The following is exercise IV.2.3. from Analysis I by Amann and Escher.
Let $-\infty < a < b < \infty$ and $f \in C([a, b],\mathbb{R})$ be differentiable on $(a, b]$. Show that, if $\lim_{x\to a} f'(x)$ exists, then $f$ is in $C^1([a, b],\mathbb{R})$ and $f'(a) = \lim_{x\to a} f'(x)$. (Hint: Use the mean value theorem.)
I think this is false and found a counterexample: Set $b=0$ and define $f:[a,0]\to\mathbb{R}$ by $$ f(x):= \begin{cases} x^2\sin(1/x),&x\in[-a,0);\\ 0,&x=0. \end{cases} $$ The function $f$ satifies all the hypotheses but $f'$ is not continuous at $x=0$.
Am I right?
Edit: My point is that $\lim_{x\to a} f'(x)$ does not imply $f\in C^1([a, b],\mathbb{R})$, or, roughly speaking, the continuity of $f'$ at $x=a$ does not imply its continuity on the whole interval. However, the second conclusion, $f'(a) = \lim_{x\to a} f'(x)$, is correct.
As I said in the comments, the statement asked to be proved, as stated, is clearly wrong by the very reason you mentioned in your edit. It should be either assumed that $f \in C^1\left((a,b] \right)$, or the conclusion should be changed to then $f$ is differentiable at $a$ and (...).

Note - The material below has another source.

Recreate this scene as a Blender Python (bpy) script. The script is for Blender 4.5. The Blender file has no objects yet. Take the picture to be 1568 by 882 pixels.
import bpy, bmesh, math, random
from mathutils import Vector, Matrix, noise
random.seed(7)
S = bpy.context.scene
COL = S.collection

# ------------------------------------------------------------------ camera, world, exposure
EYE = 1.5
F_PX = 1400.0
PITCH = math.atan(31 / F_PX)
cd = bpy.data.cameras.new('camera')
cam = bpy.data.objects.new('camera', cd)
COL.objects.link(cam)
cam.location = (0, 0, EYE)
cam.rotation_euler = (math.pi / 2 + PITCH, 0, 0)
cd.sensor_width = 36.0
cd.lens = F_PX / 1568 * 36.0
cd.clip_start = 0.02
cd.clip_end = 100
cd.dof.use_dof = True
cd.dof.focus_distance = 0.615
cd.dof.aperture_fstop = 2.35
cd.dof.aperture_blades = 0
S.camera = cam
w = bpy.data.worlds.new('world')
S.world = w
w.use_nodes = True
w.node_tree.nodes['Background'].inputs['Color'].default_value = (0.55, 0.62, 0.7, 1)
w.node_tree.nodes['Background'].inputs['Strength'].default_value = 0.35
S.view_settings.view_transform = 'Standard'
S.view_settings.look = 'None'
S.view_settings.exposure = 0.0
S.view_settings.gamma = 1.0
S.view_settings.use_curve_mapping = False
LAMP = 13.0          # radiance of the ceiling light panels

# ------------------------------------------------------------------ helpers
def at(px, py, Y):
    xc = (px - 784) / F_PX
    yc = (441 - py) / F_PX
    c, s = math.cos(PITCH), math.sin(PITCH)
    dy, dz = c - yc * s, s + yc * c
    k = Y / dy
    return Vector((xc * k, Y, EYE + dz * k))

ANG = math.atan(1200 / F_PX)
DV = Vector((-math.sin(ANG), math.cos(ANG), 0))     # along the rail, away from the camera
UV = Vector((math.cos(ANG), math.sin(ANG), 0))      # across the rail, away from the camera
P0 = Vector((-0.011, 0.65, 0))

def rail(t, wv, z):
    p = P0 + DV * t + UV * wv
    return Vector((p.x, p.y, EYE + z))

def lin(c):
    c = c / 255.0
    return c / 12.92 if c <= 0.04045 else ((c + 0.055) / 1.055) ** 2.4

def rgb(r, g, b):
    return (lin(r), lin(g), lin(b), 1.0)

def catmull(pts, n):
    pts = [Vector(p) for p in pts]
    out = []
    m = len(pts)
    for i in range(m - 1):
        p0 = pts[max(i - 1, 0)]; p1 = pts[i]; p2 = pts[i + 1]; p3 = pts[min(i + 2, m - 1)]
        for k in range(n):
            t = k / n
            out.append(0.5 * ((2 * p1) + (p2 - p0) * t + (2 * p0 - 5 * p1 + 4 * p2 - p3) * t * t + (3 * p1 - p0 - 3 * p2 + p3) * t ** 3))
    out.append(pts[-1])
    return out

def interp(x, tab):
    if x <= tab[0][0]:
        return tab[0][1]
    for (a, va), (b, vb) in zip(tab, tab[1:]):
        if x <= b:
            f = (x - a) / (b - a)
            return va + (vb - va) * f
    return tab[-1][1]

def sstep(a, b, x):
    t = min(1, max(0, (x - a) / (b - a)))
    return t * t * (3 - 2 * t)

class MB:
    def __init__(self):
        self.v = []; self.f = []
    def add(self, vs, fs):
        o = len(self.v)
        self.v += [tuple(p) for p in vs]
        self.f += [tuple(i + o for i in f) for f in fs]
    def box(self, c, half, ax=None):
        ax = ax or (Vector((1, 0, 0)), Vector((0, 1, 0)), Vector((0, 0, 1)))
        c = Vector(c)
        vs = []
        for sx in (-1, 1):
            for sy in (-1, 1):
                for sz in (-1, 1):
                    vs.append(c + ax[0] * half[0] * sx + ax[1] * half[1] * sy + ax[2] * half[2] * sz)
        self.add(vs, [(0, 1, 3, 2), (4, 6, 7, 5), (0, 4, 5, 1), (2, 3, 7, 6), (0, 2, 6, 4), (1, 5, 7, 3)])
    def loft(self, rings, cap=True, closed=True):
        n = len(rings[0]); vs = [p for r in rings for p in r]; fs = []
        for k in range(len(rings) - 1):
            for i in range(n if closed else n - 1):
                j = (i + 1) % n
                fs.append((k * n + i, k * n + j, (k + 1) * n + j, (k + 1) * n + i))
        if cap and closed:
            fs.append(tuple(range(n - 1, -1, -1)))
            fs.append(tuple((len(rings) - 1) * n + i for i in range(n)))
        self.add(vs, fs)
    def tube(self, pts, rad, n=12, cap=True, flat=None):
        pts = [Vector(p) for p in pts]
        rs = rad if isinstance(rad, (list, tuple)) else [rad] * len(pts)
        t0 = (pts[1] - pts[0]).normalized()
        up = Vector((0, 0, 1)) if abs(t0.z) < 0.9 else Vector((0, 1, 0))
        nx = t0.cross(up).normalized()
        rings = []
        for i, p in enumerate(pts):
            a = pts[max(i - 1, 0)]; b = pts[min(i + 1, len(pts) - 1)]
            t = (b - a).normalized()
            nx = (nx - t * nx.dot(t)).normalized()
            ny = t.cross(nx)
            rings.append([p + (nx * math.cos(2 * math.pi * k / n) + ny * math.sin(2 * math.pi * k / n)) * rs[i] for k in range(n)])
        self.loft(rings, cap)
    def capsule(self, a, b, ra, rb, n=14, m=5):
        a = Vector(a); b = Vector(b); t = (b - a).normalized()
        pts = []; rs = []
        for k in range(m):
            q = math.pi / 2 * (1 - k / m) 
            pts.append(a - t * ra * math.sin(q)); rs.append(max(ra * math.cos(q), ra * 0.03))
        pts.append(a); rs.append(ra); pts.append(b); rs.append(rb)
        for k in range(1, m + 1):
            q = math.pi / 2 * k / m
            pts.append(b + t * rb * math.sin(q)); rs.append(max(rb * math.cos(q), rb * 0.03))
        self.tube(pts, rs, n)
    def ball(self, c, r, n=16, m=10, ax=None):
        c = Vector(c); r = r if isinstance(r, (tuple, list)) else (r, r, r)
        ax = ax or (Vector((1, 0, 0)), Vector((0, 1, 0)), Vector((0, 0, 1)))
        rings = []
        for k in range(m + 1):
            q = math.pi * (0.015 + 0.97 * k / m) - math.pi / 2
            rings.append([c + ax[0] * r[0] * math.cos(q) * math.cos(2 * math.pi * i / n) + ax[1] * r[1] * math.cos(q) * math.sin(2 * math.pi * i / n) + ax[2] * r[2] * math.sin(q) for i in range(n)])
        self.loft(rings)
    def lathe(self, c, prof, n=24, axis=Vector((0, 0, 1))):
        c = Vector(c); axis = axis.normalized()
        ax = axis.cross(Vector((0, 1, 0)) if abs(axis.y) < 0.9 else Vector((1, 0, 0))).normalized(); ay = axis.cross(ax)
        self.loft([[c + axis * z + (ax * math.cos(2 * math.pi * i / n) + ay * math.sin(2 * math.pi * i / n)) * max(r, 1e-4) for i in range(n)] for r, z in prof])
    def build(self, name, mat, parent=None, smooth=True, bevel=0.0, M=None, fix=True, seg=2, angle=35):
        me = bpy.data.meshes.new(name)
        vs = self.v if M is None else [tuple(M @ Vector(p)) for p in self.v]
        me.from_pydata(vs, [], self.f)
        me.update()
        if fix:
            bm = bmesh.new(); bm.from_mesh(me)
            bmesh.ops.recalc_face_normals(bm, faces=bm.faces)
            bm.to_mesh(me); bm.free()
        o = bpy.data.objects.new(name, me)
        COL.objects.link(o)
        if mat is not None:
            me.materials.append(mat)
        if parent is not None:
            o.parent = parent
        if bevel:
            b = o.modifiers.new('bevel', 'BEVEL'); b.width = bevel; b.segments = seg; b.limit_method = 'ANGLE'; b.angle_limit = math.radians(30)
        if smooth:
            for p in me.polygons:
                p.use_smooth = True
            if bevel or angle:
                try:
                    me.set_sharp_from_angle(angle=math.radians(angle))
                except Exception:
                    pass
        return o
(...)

Assuming this was an oversight by the authors (which is imho very likely true), let's try to answer the proper question. The method will be the same for both of the possible fixes, so I'll assume the second which does not require continuity of the derivative:
Proof: Let $L:= \lim\limits_{x\to a} f'(x)$. It follows from the hypotheses that $f$ is continuous at $[a,c]$ and differentiable at $(a,c)$ for every $c \leq b$.
Take $\epsilon>0$. By the definition of limit, there exists $\delta>0$ such that if $x< a+\delta$, then $|f'(x)-L|<\epsilon$. From the mean-value theorem we have that if $x \in (a,a+\delta),$ $$\left|\frac{f(x)-f(a)}{x-a}-L\right|=|f'(\xi_x)-L|<\epsilon,$$ since $\xi_x \in (a,x)$, hence in $(a,a+\delta)$. But this proves precisely that $f'(a)=L$.